When the Red Army withdrew from the city, he moved on to Kiev and from
there to Homel and Novozibkov, where he switched (together with the local
organization of the Kombund) to the Communist Party. From his return to Russia until the
liquidation of the cultural work in Yiddish in Soviet Russia, Bilov was active
as a school manager, lecturer, and teacher—mainly in the Yiddish language and
literature. Over the years 1920-1924, he
was a teacher in the pedagogical institutes in Novozibkov and Homel where he
also undertook research on historical materialism in the Homel Jewish Party
School. 1924-1926, he held the chair in
Yiddish language and culture at the Odessa Institute for Popular Education. In 1930 he held a similar position in
Kiev. From 1932, he was a professor in
an institute named for Linetski and a contributor to the section on literary
research in the Kiev Institute for Jewish Proletarian Culture. Bilov also wrote in English.
He began writing (in English) in 1914 in the socialist weekly
newspaper Labor Advocate (in Providence, Rhode Island). In 1923 he contributed to the Homel Komsomol
weekly, Nabat molodyozhi (Alarm for youth) in Russian and to the Yiddish
magazine, Der komunistisher veg (The Communist way). In 1924 he edited a pioneering weekly newspaper
Iskry ilyicha (Ilyich’s sparks) and was a contributor to the magazine
(later, a newspaper) Der odeser arbeter (The Odessa laborer). Bilov was a member of the association of
proletarian writers (1928-1930), secretary of the Jewish division the writers’
association in Odessa, and a councilman of the Odessa city council (1929). From his large body of work was published:
“Kegn mekhanizm in der lit. forshung” (Against mechanism in literary research),
in Far leninishn etop in der literatur-kritik (Toward the Leninist stage
in literary criticism) (Kharkov-Kiev, 1932), pp. 125-42; Literatur-frages ba
marksn un engelsn, etyudn (Literary questions in Marx and Engels, studies)
(Kiev, 1934), 34 pp.; “Fefer in shpigl fun der kritik” (Fefer in light of
criticism), in the collection for Itzig Fefer (Kiev, 1934); “Edelshtats
dikhterisher veg” (Edelshtat’s poetic way), in Dovid edelshtats geklibene
verk (Dovid Edelshtat’s selected writings), vol. 2, compiled by K. Marmor
(Moscow, 1935), pp. 7-60; introduction and notes to Moyshe Nadir selected
writings (Kiev-Kharkov, 1937), 404 pp.; Sholem-aleykhem (with Irme
Druker) (Kiev, 1939), 183 pp., which also appeared in Russian; Avrom Goldfadn, Geklibene
dramatishe verk (Selected dramatical writings), introduced by Bilov and A.

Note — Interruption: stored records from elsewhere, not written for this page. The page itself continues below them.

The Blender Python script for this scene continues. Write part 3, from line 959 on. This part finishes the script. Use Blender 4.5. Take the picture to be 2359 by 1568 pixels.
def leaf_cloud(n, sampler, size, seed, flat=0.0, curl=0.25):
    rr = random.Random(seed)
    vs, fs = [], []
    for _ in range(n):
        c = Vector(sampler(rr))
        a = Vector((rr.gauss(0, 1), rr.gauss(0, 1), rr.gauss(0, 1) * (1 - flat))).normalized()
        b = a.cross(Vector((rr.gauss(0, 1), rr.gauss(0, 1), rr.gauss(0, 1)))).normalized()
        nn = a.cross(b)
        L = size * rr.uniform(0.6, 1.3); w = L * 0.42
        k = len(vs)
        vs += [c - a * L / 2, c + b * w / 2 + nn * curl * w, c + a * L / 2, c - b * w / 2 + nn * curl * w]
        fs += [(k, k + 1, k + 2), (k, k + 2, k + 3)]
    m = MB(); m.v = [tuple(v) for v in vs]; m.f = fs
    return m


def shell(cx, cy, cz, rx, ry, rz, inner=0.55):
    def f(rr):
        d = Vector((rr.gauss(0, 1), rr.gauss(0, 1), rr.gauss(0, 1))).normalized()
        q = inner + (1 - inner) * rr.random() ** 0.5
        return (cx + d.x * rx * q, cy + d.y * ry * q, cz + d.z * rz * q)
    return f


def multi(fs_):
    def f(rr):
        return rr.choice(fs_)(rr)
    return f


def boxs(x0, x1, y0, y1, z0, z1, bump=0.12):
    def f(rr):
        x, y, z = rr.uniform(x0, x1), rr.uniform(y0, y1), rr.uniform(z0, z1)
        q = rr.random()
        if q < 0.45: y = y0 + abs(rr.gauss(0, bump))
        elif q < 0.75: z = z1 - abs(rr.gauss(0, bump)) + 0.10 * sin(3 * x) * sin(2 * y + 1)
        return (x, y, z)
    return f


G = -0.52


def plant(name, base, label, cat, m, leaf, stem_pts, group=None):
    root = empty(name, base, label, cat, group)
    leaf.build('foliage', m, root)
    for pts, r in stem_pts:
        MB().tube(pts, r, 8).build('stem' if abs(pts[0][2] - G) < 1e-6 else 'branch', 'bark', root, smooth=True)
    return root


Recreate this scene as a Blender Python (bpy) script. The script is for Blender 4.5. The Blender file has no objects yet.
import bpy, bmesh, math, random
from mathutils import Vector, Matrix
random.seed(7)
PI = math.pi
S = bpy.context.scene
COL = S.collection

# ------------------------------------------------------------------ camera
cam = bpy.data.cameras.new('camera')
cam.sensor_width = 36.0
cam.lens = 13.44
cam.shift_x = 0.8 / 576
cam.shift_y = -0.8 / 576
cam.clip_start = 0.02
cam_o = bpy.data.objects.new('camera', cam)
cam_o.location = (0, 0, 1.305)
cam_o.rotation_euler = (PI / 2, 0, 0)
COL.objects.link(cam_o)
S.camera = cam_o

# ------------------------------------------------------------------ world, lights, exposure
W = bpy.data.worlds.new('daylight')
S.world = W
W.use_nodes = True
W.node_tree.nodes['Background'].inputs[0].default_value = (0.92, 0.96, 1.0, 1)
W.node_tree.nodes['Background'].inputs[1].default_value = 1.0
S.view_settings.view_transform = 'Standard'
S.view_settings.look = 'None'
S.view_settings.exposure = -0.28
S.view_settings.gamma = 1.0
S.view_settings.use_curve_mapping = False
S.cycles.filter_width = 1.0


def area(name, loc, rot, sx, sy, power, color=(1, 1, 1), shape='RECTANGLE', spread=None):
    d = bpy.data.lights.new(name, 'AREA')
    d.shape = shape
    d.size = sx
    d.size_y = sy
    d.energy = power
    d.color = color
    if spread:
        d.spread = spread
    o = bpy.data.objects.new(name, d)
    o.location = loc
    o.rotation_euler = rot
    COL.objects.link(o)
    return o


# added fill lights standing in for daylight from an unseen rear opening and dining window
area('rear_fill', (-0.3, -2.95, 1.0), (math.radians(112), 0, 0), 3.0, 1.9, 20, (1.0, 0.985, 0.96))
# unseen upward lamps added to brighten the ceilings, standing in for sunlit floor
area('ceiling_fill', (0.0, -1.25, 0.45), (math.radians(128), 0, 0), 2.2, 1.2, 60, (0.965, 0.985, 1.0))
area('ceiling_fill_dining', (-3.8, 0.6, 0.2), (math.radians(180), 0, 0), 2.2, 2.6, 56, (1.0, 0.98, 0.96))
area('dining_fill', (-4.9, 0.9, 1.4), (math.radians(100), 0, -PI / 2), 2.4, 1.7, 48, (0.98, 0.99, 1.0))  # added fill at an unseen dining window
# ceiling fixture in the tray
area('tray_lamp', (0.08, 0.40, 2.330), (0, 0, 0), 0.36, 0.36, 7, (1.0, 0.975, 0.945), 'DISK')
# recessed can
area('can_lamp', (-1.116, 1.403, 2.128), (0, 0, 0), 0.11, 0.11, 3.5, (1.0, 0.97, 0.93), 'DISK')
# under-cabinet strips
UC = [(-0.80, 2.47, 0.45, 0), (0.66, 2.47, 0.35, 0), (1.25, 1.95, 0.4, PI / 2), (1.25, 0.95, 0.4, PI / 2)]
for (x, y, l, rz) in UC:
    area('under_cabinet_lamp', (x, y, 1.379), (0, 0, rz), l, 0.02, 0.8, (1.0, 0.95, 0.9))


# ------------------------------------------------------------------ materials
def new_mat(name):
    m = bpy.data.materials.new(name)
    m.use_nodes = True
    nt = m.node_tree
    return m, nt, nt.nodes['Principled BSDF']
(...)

Velednitski (Kiev, 1940), 328 pp.; “Sholem-aleykhem,” Sovetishe literatur
(Soviet literature) 6 (1938), pp. 142-58.
Information concerning Bilov has dried up since 1948. [N.b. He died of a stroke in Kiev.]
Sources:
The Fefer collection appeared in Literatur un revolutsye 1-2 (Kiev,
1934), see pp. 142, 144, 149, 151; launch session of the section on literature
and criticism, Odeser arbeter (April 28, 1934); Dr. Y. Shatzky, review of
Bilov’s Goldfadn book, in Yivo-bleter no. 20, pp. 109-12; “A groyser oyftu in
antviklen di yidishe kultur un visnshaft” (A great feat in developing Jewish
culture and science), Eynikeyt (Moscow) (April 2, 1946); “Dray
disertatsyes” (Three dissertations), Eynikeyt (February 18, 1947); H. Vaynraykh, Blut af der zun (Blood on the sun) (Brooklyn, 1950), p. 48); Aleksander Pomerants,
“Edelshtat un der yidish-sovetisher literatur-kritik” (Edelshtat and Soviet
Jewish literary criticism), in Dovid
edelshtat gedenk-bukh (Dovid
Edelshtat memorial volume) (New York, 1952), pp. 530, 549, 553, 554.